Les mots parlent aux images et les images écoutent
Apposer les estampes d'Hokusaï au texte de Sei Shōnagon alors que sept siècles et une condition sociale très différente séparent les deux esprits peu sembler pour le moins étonnant, mais tandis que l'on tourne les pages, on se persuade bientôt que ce rapprochement relève de l'évidence même. Il y a de quoi être stupéfait car le dialogue fonctionne parfaitement. Il faut souligner l'intelligence et souvent la subtilité des mises en regard. Notes et estampes montrent que le vieux fou de dessins et la femme de cour partageaient une certaine excentricité, une attention particulière aux choses a priori insignifiantes, un regard sans cesse renouvelé – comme si chaque matin, il naissait avec la rosée. Si Les Recherches philosophiques tendent à indiquer que "la cécité est apparentée au manque d'oreille musicale", la preuve est ici donnée que la réciproque de cette proposition est vraie, tant la sonorité du catalogue de monts, de cascades et de rivières enchante la vue.
Pensées pour moi-même
Les impressions de la poétesse confinent souvent à la naïveté et n'en sont que plus touchantes. C'est là le charme essentiel d'une écriture si travaillée qu'elle paraît enfantine, déroutante de simplicité. "Les poètes mentent trop" se désolait Nietzsche mais la sincérité du cœur de Sei ne fait aucun doute. Et pourtant, si garder des secrets, c'est mentir un peu, alors, délicieuse pudeur, Sei cache des choses. "Les mots par lesquels j'exprime mon souvenir sont ma réaction au souvenir." pensa Wittgenstein ; Sei parvient à livrer une réaction authentique tout en camouflant au besoin le souvenir d'où elle est issue. En somme, sa maîtrise de la grammaire rend accès à l'essence des choses.

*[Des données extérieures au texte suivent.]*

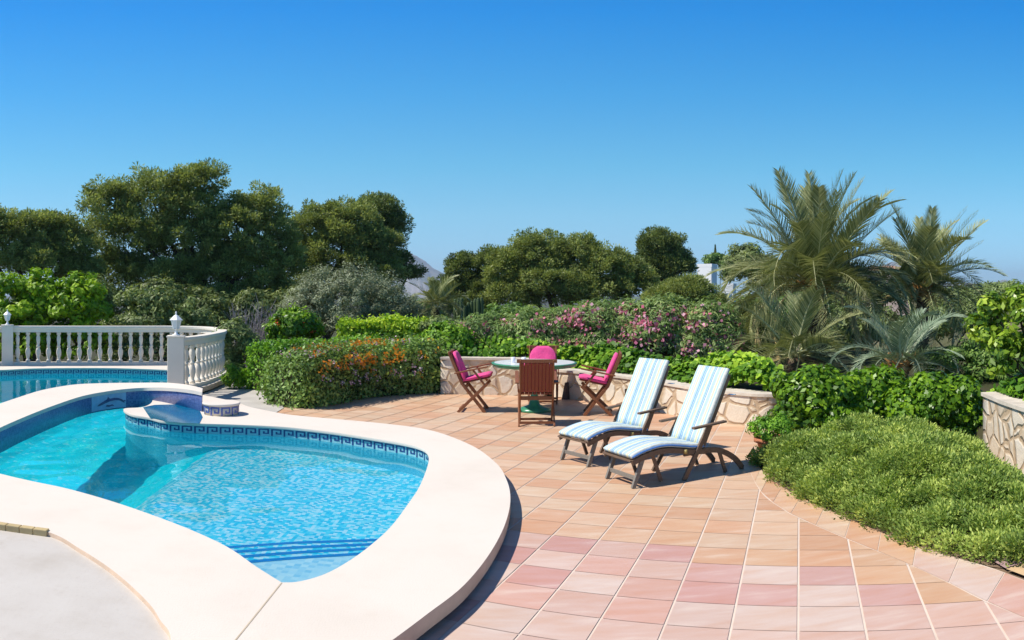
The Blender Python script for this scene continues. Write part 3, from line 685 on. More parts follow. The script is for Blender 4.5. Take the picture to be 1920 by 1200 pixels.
lantern((-5.74,12.86,1.098),.98,'white lantern on the near pillar beside the bridge')
lantern((-11.26,15.42,1.088),.85,'white lantern on the far pillar at the left edge')

# rubble retaining walls ------------------------------------------
def stone_wall(line, heights, thick, label, end0=True):
    e=empty('stone_wall',(0,0,0)); tag(e,label,'stone wall',group='rubble stone garden walls')
    L=resample(line,.18); n=len(L); bk=offset(L,thick,False); mb=MB(); cp=MB(); u=0
    hs_=[heights(i/(n-1)) for i in range(n)]; rw=random.Random(4)
    # keep the face out of true
    for i in range(n-1):
        a,b,c,d=L[i],L[i+1],bk[i+1],bk[i]; l=(b-a).length; za,zb=hs_[i],hs_[i+1]
        mb.face([(a.x,a.y,-.1),(b.x,b.y,-.1),(b.x,b.y,zb),(a.x,a.y,za)],0,[(u,0),(u+l,0),(u+l,zb),(u,za)],True)
        mb.face([(d.x,d.y,-.1),(d.x,d.y,za),(c.x,c.y,zb),(c.x,c.y,-.1)],0,[(u,0),(u,za),(u+l,zb),(u+l,0)])
        oa=offset(L,-.025,False)
        a2,b2=oa[i],oa[i+1]
        cp.face([(a2.x,a2.y,za+.035),(b2.x,b2.y,zb+.035),(c.x,c.y,zb+.035),(d.x,d.y,za+.035)]); cp.face([(a2.x,a2.y,za-.005),(b2.x,b2.y,zb-.005),(b2.x,b2.y,zb+.035),(a2.x,a2.y,za+.035)])
        cp.face([(a2.x,a2.y,za-.005),(a.x,a.y,za-.005),(b.x,b.y,zb-.005),(b2.x,b2.y,zb-.005)])
        u+=l
    for i in (0,n-1):
        a,d=L[i],bk[i]; z=hs_[i]; mb.face([(a.x,a.y,-.1),(d.x,d.y,-.1),(d.x,d.y,z),(a.x,a.y,z)],0,[(u,0),(u+thick,0),(u+thick,z),(u,z)])
        cp.face([(a.x,a.y,z-.005),(d.x,d.y,z-.005),(d.x,d.y,z+.035),(a.x,a.y,z+.035)])
    mb.build('masonry',M['stone'],e,recalc=True); cp.build('coping_strip',M['stonecap'],e,recalc=True)
    return e
i_s=[i for i,p in enumerate(wallfoot) if (math.atan2(p.x,p.y)*F+CX)>1003][0]
wl=[Vector((p.x,p.y,0)) for p in wallfoot]
stone_wall(wl[:i_s+1],lambda t:.64,.35,'taller left stretch of pale rubble stone wall behind the round table')
stone_wall(wl[i_s+1:],lambda t:.47-.05*t,.35,'lower right stretch of pale rubble stone wall behind the two loungers')
rw_=[V3(4.95,8.22)]+[V3(5.15,7.95),V3(5.35,7.3),V3(5.6,6.7),V3(6.2,6.1)]
rw_=[G(1845,826,0),G(1850,850,0)]
wr=[D(1843,800,9.3),D(1880,800,8.6),D(1925,800,8.0),D(1990,800,7.5)]
wr=[Vector((p.x,p.y,0)) for p in wr]
stone_wall(wr,lambda t:.66,.4,'pale stone wall at the right edge beyond the low spreading shrub')
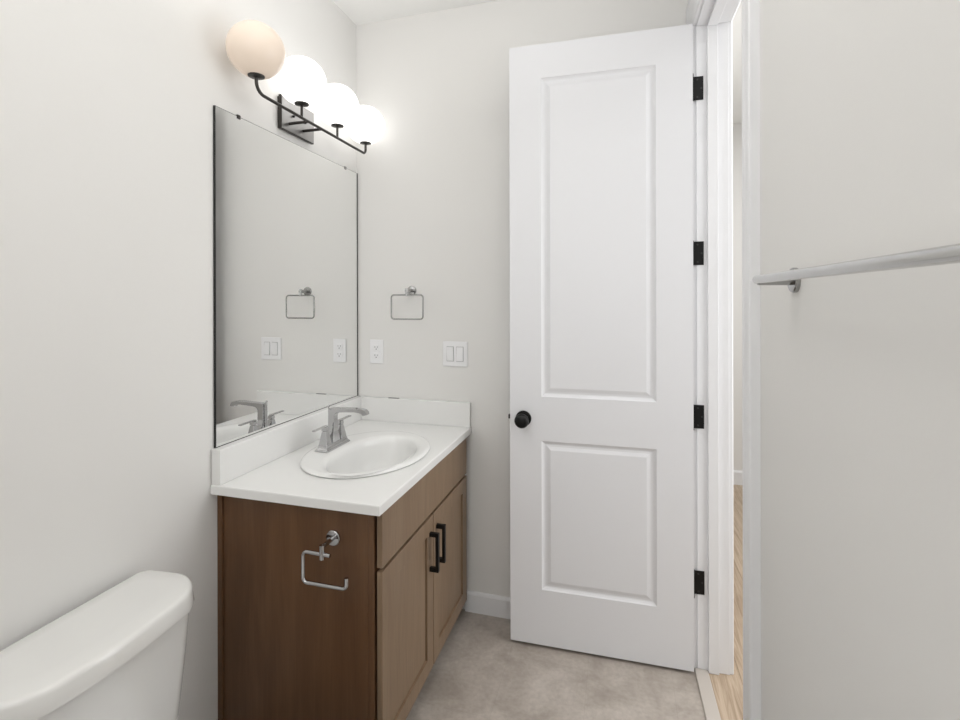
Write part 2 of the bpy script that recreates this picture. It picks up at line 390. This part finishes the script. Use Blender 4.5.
# countertop with an oval cut-out, backsplashes as its parts
SCX, SCY, SAX, SAY = -.908, 1.654, .221, .276
CX1 = -.646; CYN = 1.237
top = thing('countertop', 'white vanity countertop with low backsplashes, on the brown cabinet', 'countertop', (-.94, 1.68, CT))
bm = NB(); NS = 64
def rectpt(t, x0, x1, y0, y1):
    dx, dy = math.cos(t), math.sin(t); cx, cy = SCX, SCY
    ks = []
    if dx > 1e-9: ks.append((x1-cx)/dx)
    if dx < -1e-9: ks.append((x0-cx)/dx)
    if dy > 1e-9: ks.append((y1-cy)/dy)
    if dy < -1e-9: ks.append((y0-cy)/dy)
    k = min(ks); return cx+dx*k, cy+dy*k
angs = [2*PI*i/NS for i in range(NS)]
X0, X1, Y0, Y1 = XL+.001, CX1, CYN, YB-.001
for cx_, cy_ in ((X0, Y0), (X1, Y0), (X1, Y1), (X0, Y1)): angs.append(math.atan2(cy_-SCY, cx_-SCX) % (2*PI))
angs = sorted(angs); e = .004
def loopv(f): return [bm.verts.new(f(t)) for t in angs]
hole = lambda z: (lambda t: (SCX+(SAX-.02)*math.cos(t), SCY+(SAY-.02)*math.sin(t), z))
L1 = loopv(hole(CB)); L2 = loopv(hole(CT))
L3 = loopv(lambda t: (*rectpt(t, X0, X1-e, Y0+e, Y1), CT))
L4 = loopv(lambda t: (*rectpt(t, X0, X1-e*.3, Y0+e*.3, Y1), CT-e*.3))
L5 = loopv(lambda t: (*rectpt(t, X0, X1, Y0, Y1), CT-e))
L6 = loopv(lambda t: (*rectpt(t, X0, X1, Y0, Y1), CB))
LL = [L1, L2, L3, L4, L5, L6, L1]
for a, b_ in zip(LL, LL[1:]):
    for i in range(len(angs)): j = (i+1) % len(angs); bm.faces.new((a[i], a[j], b_[j], b_[i]))
def tp(name, bm, m, **k):
    o = obj(name, bm, m, top, **k); o.matrix_parent_inverse = Matrix.Translation(-top.location); return o
tp('slab', bm, M_counter)
bm = NB(); box(bm, XL+.001, XL+.035, CYN+.003, YB-.001, CT, CT+.110, .0025); tp('backsplash', bm, M_counter)
bm = NB(); box(bm, XL+.035, CX1-.003, YB-.022, YB-.001, CT, CT+.110, .0025); tp('side_splash', bm, M_counter)
# small grey sliver on the ledge of the back splash
bm = NB(); box(bm, -1.052, -.998, YB-.0215, YB-.012, CT+.110, CT+.1135, .0006)
tag(obj('grey_strip', bm, mat('strip_grey', (.17, .165, .16), .5)), 'thin grey strip lying on the ledge of the splash below the outlet', 'strip')

# ------------------------------------------------------------------ sink
sink = thing('sink', 'white oval drop-in sink set in the countertop', 'sink', (SCX, SCY, CT))
bm = NB(); n = 96
BCX = -.884; BCY = 1.654; BAX = .150; BAY = .222
rings = []
def er(cx, cy, ax, ay, z, p=2.0):
    out = []
    for i in range(n):
        t = 2*PI*i/n; ct, st = math.cos(t), math.sin(t)
        k = (abs(ct)**p+abs(st)**p)**(-1/p)
        out.append(bm.verts.new((cx+ax*k*ct-SCX, cy+ay*k*st-SCY, z-CT)))
    rings.append(out)
for ins, z in ((.004, .0005), (.0005, .003), (0, .006), (.003, .0095), (.008, .012), (.014, .0128), (.021, .0125)): er(SCX, SCY, SAX-ins, SAY-ins, CT+z)
BCX = -.874; BCY = 1.634; BAX = .138; BAY = .218
for k, z in ((.030, .0122), (.022, .0112), (.014, .0088), (.007, .005), (.002, 0)): er(BCX, BCY, BAX+k*.8, BAY+k, CT+z)
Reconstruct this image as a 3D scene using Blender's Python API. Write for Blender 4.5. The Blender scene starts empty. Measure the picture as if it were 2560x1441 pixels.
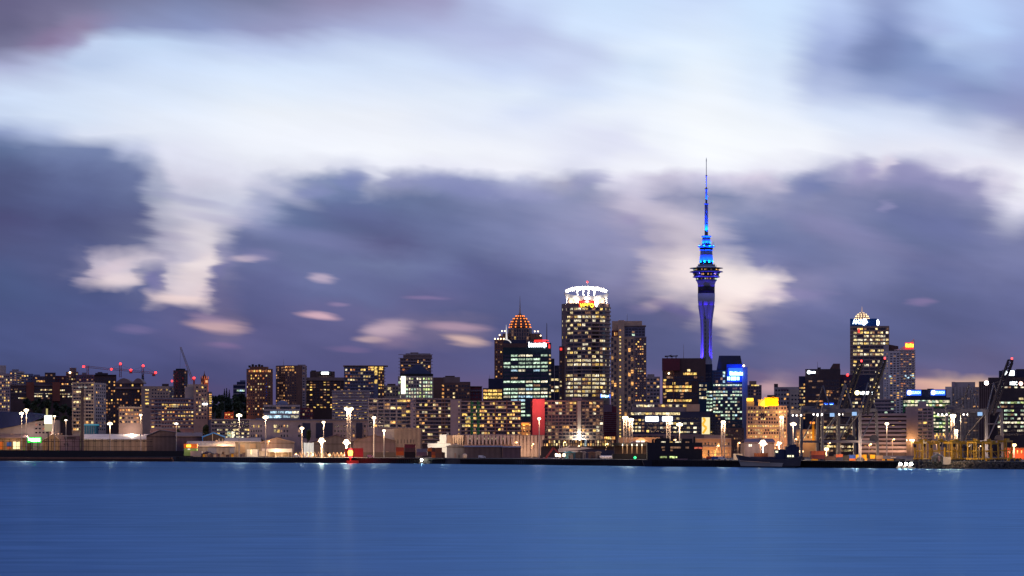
import bpy, bmesh, math, random
from mathutils import Vector, Matrix
random.seed(11)
S = bpy.context.scene
COL = S.collection
R = math.radians

# ---------------------------------------------------------------- camera
F = 6600.0; HY = 1121.0; CAMZ = 10.6          # focal length / horizon row in photo pixels, eye height in metres
cam = bpy.data.cameras.new('camera'); camo = bpy.data.objects.new('camera', cam); COL.objects.link(camo)
cam.sensor_fit = 'HORIZONTAL'; cam.sensor_width = 36; cam.lens = 36 * F / 2560
cam.shift_y = (HY - 720.5) / 2560; cam.clip_start = 1; cam.clip_end = 30000
camo.location = (0, 0, CAMZ); camo.rotation_euler = (R(90), 0, 0)
S.camera = camo
S.view_settings.view_transform = 'Standard'; S.view_settings.look = 'None'
S.view_settings.exposure = 0; S.view_settings.gamma = 1; S.view_settings.use_curve_mapping = False

def lin(c):
    return tuple((v / 255 / 12.92) if v / 255 <= .04045 else ((v / 255 + .055) / 1.055) ** 2.4 for v in c)
def lin4(c): return lin(c) + (1,)

# ---------------------------------------------------------------- dusk sky (world)
world = bpy.data.worlds.new('World'); S.world = world; world.use_nodes = True
NT = world.node_tree; NT.nodes.clear()
def nd(t, tree=None, **kw):
    n = (tree or NT).nodes.new(t)
    for k, v in kw.items(): setattr(n, k, v)
    return n
def lk(a, b, tree=None): (tree or NT).links.new(a, b)
def mth(op, a, b=None, c=None, tree=None, clamp=False):
    n = nd('ShaderNodeMath', tree, operation=op, use_clamp=clamp)
    for i, v in enumerate((a, b, c)):
        if v is None: continue
        if isinstance(v, (int, float)): n.inputs[i].default_value = v
        else: lk(v, n.inputs[i], tree)
    return n.outputs[0]
def mrange(v, a, b, c, d, smooth=False, tree=None):
    n = nd('ShaderNodeMapRange', tree, interpolation_type='SMOOTHSTEP' if smooth else 'LINEAR')
    lk(v, n.inputs[0], tree)
    for i, x in enumerate((a, b, c, d)): n.inputs[1 + i].default_value = x
    return n.outputs[0]
def mixc(f, a, b, tree=None, blend='MIX'):
    n = nd('ShaderNodeMix', tree, data_type='RGBA', blend_type=blend)
    if isinstance(f, (int, float)): n.inputs[0].default_value = f
    else: lk(f, n.inputs[0], tree)
    for i, v in ((6, a), (7, b)):
        if isinstance(v, tuple): n.inputs[i].default_value = v
        else: lk(v, n.inputs[i], tree)
    return n.outputs[2]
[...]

Les yeux tournés vers le soleil levant
La traduction en français et les notes d'André Beaujard savent trouver le difficile équilibre entre érudition et fluidité de la langue. On reprochera seulement à ce merveilleux partage la traduction approximative des noms des instruments de musique et celles plus coupables de "jeu de go" par "jeu de dames" et de "go-ban" par "damier". Les aventures aux 361 croisées des chemins sont encore trop rares dans notre pays – pays qu'une japonaise de l'ère Heian jugerait à bon droit dépourvu de culture et de poésie.